How to explain such adulation and devotion?
Well, Holmes himself explains what drives him, and what has kept readers worldwide coming back for more for well over a century now, in that debut appearance when he says: “There’s the scarlet thread of murder running through the colourless skein of life, and our duty is to unravel it, and isolate it, and expose every inch of it.” His occupation, as we are told in The Speckled Band, is “to see deeply into the manifold wickedness of the human heart.”
Doyle himself soon began to feel that his own life and greater literary ambitions were becoming overshadowed (indeed, overwhelmed) by Holmes, and the public’s unending fascination with him. He had grown tired of writing the stories — the “cheap penny dreadfuls,” as he took to calling them — and he longed to move on to more “substantial” works.

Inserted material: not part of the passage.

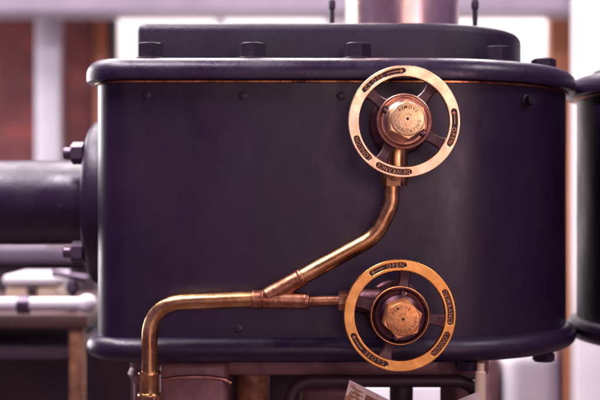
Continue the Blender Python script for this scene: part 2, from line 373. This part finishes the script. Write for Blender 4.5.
# ---------------------------------------------------------------- engine cylinder block
XL, CX, R, RL = -208.0, 124.0, 180.0, 35.0
BODY = (XL, CX, 0.0, R, RL)
COVER = (-172.0, CX, 50.0, 130.0, 12.0)
def arc_prof(c, r, a0, a1, n=8):
    return [(c[0] + r*math.cos(math.radians(a0+(a1-a0)*i/n)), c[1] + r*math.sin(math.radians(a0+(a1-a0)*i/n))) for i in range(n+1)]
def front_point(x, z, off=0.0):         # point and outward normal on the casing front
    if x <= CX: return Vector((x, -off, z)), Vector((0, -1, 0))
    s = (x-CX)/R; c = -math.sqrt(max(0, 1-s*s)); nrm = Vector((s, c, 0))
    return Vector((CX, R, z)) + nrm*(R+off), nrm
def block(mir, label, detail=True):
    mx = (lambda x: x) if mir is None else (lambda x: 2*mir - x)
    t = thing('engine_block', (mx(50), R, -170), label, 'engine block', 'engine cylinder blocks')
    bm = bmesh.new(); shell(bm, BODY, [(0, -150), (0, 130)], mir); build('casing', bm, 'paint', t)
    prof = [(-60, 119.5), (9, 119.5), (11, 120.3), (11.6, 122), (11.6, 127)] + arc_prof((-3.4, 127.5), 15, 8, 84, 9) + [(-8, 143), (-60, 143)]
    bm = bmesh.new(); shell(bm, BODY, prof, mir); build('upper_flange', bm, 'paint_flange', t)
    bm = bmesh.new(); shell(bm, BODY, [(-20, 117.2), (2.4, 117.2), (3, 117.6), (3, 119.2), (-20, 119.2)], mir); build('gasket', bm, 'gasket', t)
    prof = [(-60, -163)] + arc_prof((-1, -150), 12.5, -86, 86, 14) + [(-60, -137)]
    bm = bmesh.new(); shell(bm, BODY, prof, mir); build('lower_flange', bm, 'paint_flange', t)
    prof = [(0, 143.2), (0, 183)] + arc_prof((-4, 182.5), 4, 10, 90, 5) + [(-30, 186.5)]
    bm = bmesh.new(); shell(bm, COVER, [(0, 143.2), (0, 177), (-.5, 179.8), (-1.9, 182.5), (-4, 184.7), (-6.8, 186), (-10, 186.4), (-11.5, 186.4)], mir); build('top_cover', bm, 'cast', t)
    # hexagon nuts round the cover
    spots = [(-153, 24), (-48.5, 24), (58.5, 24)]
    for deg in (-58, -12, 34, 78): spots.append((CX + 155*math.cos(math.radians(deg)), R + 155*math.sin(math.radians(deg))))
    for x, y in spots:
        bm = bmesh.new(); b2 = bmesh.new()
        lathe(b2, (mx(x), y, 143.1), (0, 0, 1), [(15.5, 0), (15.5, 1.6), (15, 2)], 32)
        merge(bm, b2); hexa(bm, (mx(x), y, 145), (0, 0, 1), 14.2, 13.5, rot=random.uniform(-.12, .12)+PI/6*0)
        n = build('nut', bm, 'cast', t)
    for px, py, big in ((146, 95, 0), (243, 95.5, 0), (341, 96, 0), (523, 102, 1), (238, 329, 0)):
        x = (px-300)*1.0; z = (200-py)*1.0
        if x > CX: x *= 1.05; z *= 1.05
        p, nrm = front_point(x, z)
        p.x = mx(p.x); nrm.x *= 1 if mir is None else -1
        bm = bmesh.new()
        lathe(bm, p - nrm*1, nrm, [(4.4, 0), (4.4, 1.15), (3.6, 1.5), (2, 1.6)] if not big else [(6.5, 0), (6.5, 2), (5, 2.6), (5, 8), (4.2, 9)], 28)
        build('rivet' if not big else 'plug', bm, 'paint' if not big else 'cast', t)
    # studs and an oil nipple standing on the cover
    if detail:
        for px in (332, 475):
            q = P(px, 10, 150); bm = bmesh.new()
            lathe(bm, (mx(q.x), 150, 186.3), (0, 0, 1), [(4.2, 0), (4.2, 6), (3, 7), (3, 30), (4.2, 31), (4.2, 38), (3, 41)], 20); build('cover_stud', bm, 'cast', t)
        q = P(283, 18, 120); bm = bmesh.new()
        lathe(bm, (q.x, 120, 186.3), (0, 0, 1), [(12, 0), (12, 2), (9, 5), (5, 7.5), (1, 8.5)], 32); build('oil_cup', bm, 'cast', t)
        # feet and bolted ribs under the block are in the pedestal
    if detail:
        for deg in (-75, -38, 0):
            x, y = CX + 172*math.cos(math.radians(deg)), R + 172*math.sin(math.radians(deg))
            bm = bmesh.new(); hexa(bm, (x, y, -162.9), (0, 0, -1), 12, 8, rot=.2); build('flange_nut', bm, 'cast', t)
    return t
blk = block(None, 'large dark purple black engine block carrying both brass handwheels')
blk2 = block((2*CX + 382)/2.0, 'neighbouring dark engine block cut off by the right edge', detail=False)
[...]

But try as he might, he couldn’t seem to shake ol’ Sherlock.
Yet he soon came up with a far speedier solution: He would kill the venerable Mr. Holmes, relegating him to the graveyard of eternally-buried characters whose lives expired in some work of fiction. Then he would be free of him forever.
And kill him he did, dispatching of Holmes by hurling him over the Reichenbach Falls following a final death match with his arch-nemesis, the diabolical genius Professor Moriarty, in the story The Final Problem. Holmes had already planted the seeds for the downfall of Moriarty as well as his extensive criminal empire before perishing, thus allowing him (good) even in death to be the ultimate victor over evil.
Still, that was cold comfort to the millions of Sherlockians who reacted with an outpouring of grief and anger at the publication of that story, and its shocking conclusion, which Doyle simply could not have anticipated. The gulf between the disappointment and momentary displeasure he expected, and the actual reaction of readers, was as massive as the plot hole in The Adventure of the Solitary Cyclist.
Men in London began wearing mourning weeds to mark Holmes’ “passing.” Doyle, meanwhile, was flooded with letters of protest and sorrow. “You brute!” one lady addressed him in the salutation of her entreaty that he bring the now-deceased detective back to life.
Doyle was eventually forced to resurrect Holmes in The Adventure of the Empty House, explaining that the great detective had actually faked his own death at the Reichenbach Falls to outsmart Moriarty’s henchmen (Sherlockians call this “The Great Hiatus,” the period between Holmes’ death in The Final Problem and his return in Empty House).
And so, Sherlock Holmes was back on the case, and has remained so ever since.
He is now approaching his 125th anniversary (Scarlet was published in 1887), and he has been the subject of so much of popular entertainment — the wonderful Basil Rathbone-Nigel Bruce films of the 1940s; the terrific British television series starring the late Jeremy Britt; a blockbuster modern-day film featuring Robert Downey Jr. in the title role, with the sequel due this December; and the book The Sherlockian, which follows two separate cases, the first a contemporary murder surrounding a Sherlockian’s discovery of Doyle’s mysterious long-missing diary and the second one a 19th-century investigation by Doyle himself and Bram Stoker (yes, that Bram Stoker) with eery ties to the first; among many others.
Sherlockians know that where Holmes appears, plenty of thrills are sure to follow. As Doyle himself put it in The Norwood Builder, “altogether it cannot be doubted that sensational developments will follow.”
That they did — and always do with Sherlock Holmes, who lives on in perpetuity with Dr. Watson at 221B Baker Street in London, always waiting — along with millions of devotees — for the game to be afoot again.
After all, as Frederick Busch observed of Holmes: “He cannot die. Even his creator couldn’t kill him.”